9 décembre 2014 – Concert de Marin

Avec Marin Bonaz­zi (accor­déon, pia­no, voix), Guillaume Via­la (vibra­phone, marim­ba et autres per­cus­sions), Yous­sef Ghaz­zal (contre­basse)


Le Bijou (Tou­louse)

C’est fête aujourd’hui au Bijou. Une pre­mière : la soi­rée « Le bijou de ta mère » ! Enten­dez par là que le café asso­cia­tif « Chez ta Mère » prend ses quar­tiers pour un soir chez Pas­cal et Emma Chau­vet. Si l’on ajoute que le pro­gram­ma­teur dudit café fête ses trente ans ce soir, vous aurez une petite idée de l’ambiance. La jeune chan­son tou­lou­saine est réunie pour applau­dir l’un des siens, le trio Marin. La scène est presque trop petite pour accueillir l’installation : pia­no, vibra­phone, accor­déon, per­cus­sions, contre­basse, pia­no toy…

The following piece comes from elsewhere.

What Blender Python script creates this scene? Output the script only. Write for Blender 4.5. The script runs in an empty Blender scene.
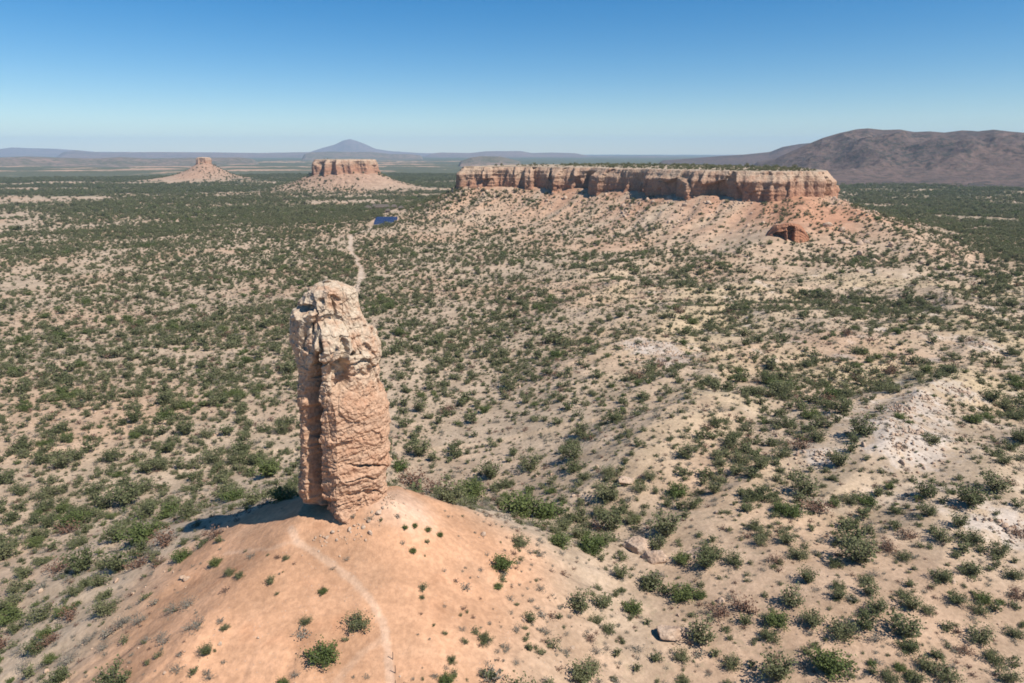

Vous dire ce qu’est ce concert « Chan­son » relève du défi tant il s’écarte de toute réfé­rence et vous prive de repères. C’est un monde en soi qui vous ouvre grand les portes de l’évasion poé­tique et musi­cale. Ce vibra­phone, ces per­cus­sions, sont à eux seuls des trans­met­teurs de rêves que scande, maî­tresse du tem­po, la noble contre­basse de Yous­sef. Marin assure la mélo­die au pia­no ou à l’accordéon, par­fois au chant seulement.

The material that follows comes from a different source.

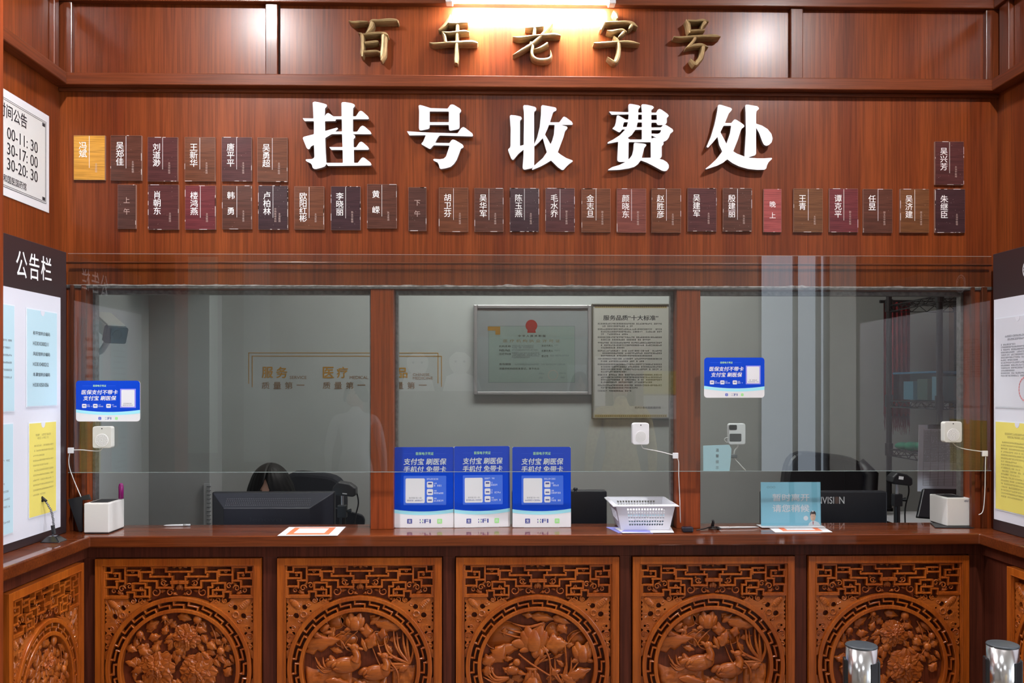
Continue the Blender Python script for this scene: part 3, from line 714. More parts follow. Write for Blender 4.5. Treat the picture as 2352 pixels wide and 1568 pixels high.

Après un texte de Jean Frois­sart, On doit le temps ain­si prendre qu’il vient, c’est sur un texte du poète belge fran­co­phone Norge (Mes sta­tues) que s’ouvre le set. Le signal vous est alors don­né : lar­guez les amarres, dépouillez-vous de vos ori­peaux de rai­son, lais­sez vous embar­quer pour un éton­nant voyage. Sans gou­ver­nail et sans bous­sole, vous voi­là par­tis pour une heure d’une folle tra­ver­sée que Marin lui-même ponc­tue de tran­si­tions sur­réa­listes. Il tutoie les poètes et ne compte pas des­cendre de sa pla­nète de sitôt, dans le sillage de Norge lui-même qui disait : « J’ai beau­coup mili­té pour que la poé­sie sorte sou­vent de ses châ­teaux de papier, vienne res­pi­rer le « plein air » et vive davan­tage par­mi les hommes ».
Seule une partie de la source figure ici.